O conselho que George W. Bush recebeu do escritor alemão Günter Grass e obviamente ignorou, o de que consultasse um psicanalista ao invés de invadir o Iraque, é o máximo de delicadeza que se pode ter hoje com essa figura. Adjetivado mundo afora como imbecil, mentiroso, prepotente, patife e assassino, o dito cujo dá mostras de ser também totalmente surdo. Mesmo que o Analista de Bagé se apresentasse para a tarefa, ela seria infrutífera.
George W. Bush não existe, propriamente. De certa forma, é uma virtualidade, um efeito especial. O imáginário norte-americano está impregnado de super-heróis e supervilões, embalado por um século de belicismo predatório atroz, pleno de auto-indulgência, laureado em bilheterias de cinema-propaganda da pior espécie. Dentro disso, anunciar a figura do Presidente dos Estados Unidos (com aquela solenidade em que se pode ouvir as maíusculas), do maior entre os maiores, do regente do Bem e juiz da Humanidade é silenciar a todos na presença de Deus. Pouco importa se o sujeito em questão é um caipira tosco e truculento ou dedicado a inocular charutos em estagiárias. Tal civismo messiânico dispensa a realidade, a autocrítica, o nosso riso incrédulo. Contanto que continuem a lhe prover de orgulho fátuo, casa própria e penduricalhos tecnológicos estará sempre pronto para fechar os olhos e guerrear quando chamado.
O ponto em que quero chegar é que satanizar o Bush, ou incluir aí os seus falcões, ou mesmo a coalizão da direita religiosa que com ele governa é subestimar o problema que teremos que enfrentar daqui para a frente se desejamos uma ordem mundial mais justa e pacífica. Fosse um caso isolado, uma só gestão da Casa Branca, vá lá. Mas os Estados Unidos vêm produzindo cadáveres e miséria ao redor do planeta desde que o Cauby Peixoto era guri. Não há como deixar-se de questionar de forma ampla a sua população, a sua cultura, os seus tão propalados valores. A indústria armamentista, os interesses das grandes corporações, esses serão sempre os primeiros beneficiados e protagonistas diretos da baixaria. Mas quem lhes dá apoio e lhes legitima essas cruzadas décadas afora? E por quê, ou por quanto?
É obvio (preciso dizer isso?) que excluo desse diagnóstico o Bob Dylan, o Michael Moore, o criador de Os Simpsons e mais uns cem milhões de norte-americanos que certamente não pactuam com essa situação.

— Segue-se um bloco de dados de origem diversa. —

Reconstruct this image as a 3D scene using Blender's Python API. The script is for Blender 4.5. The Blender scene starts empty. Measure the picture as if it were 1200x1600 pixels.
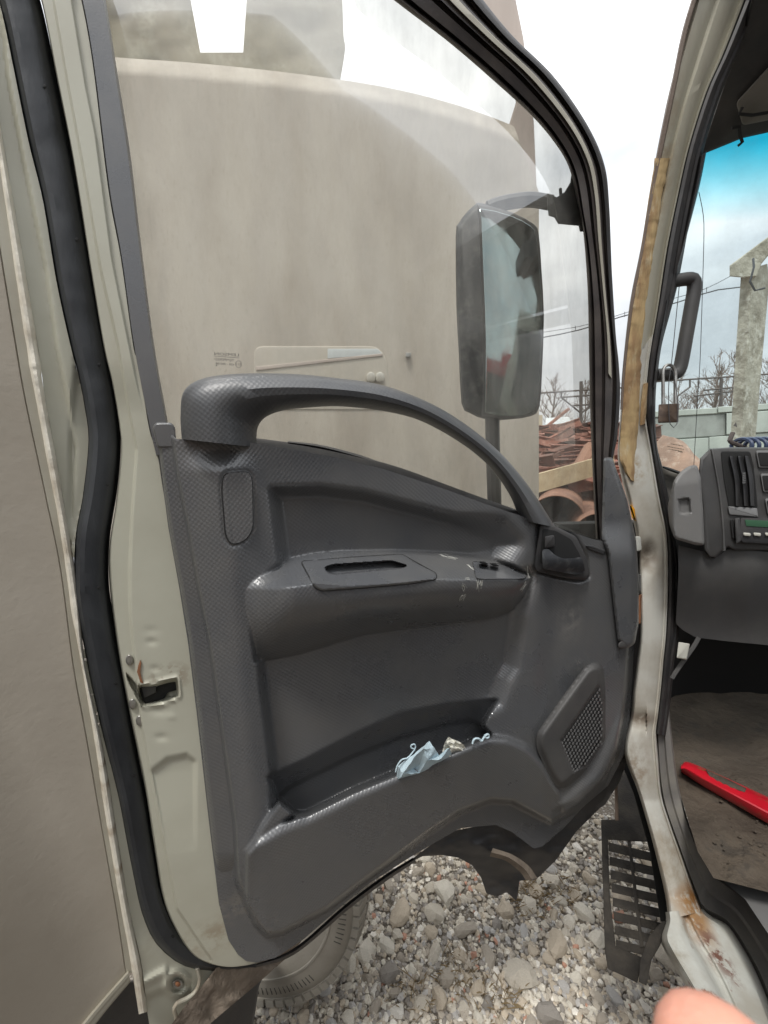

É óbvio (isso também?) que alimentar um ódio cego pelos EUA, negar o que de maravilhoso ali já se produziu e se produz, ou incitar qualquer tipo de vingança violenta não é caminho para outra coisa senão para a continuidade do que está posto. Mas também parece claro que, para que o resto do mundo deixe de pagar o pato, uma transformação cultural em escala tem de acontecer por lá. Talvez, como sugeriria o Günter Grass, com o auxílio de um divã do tamanho do Grand Cannyon.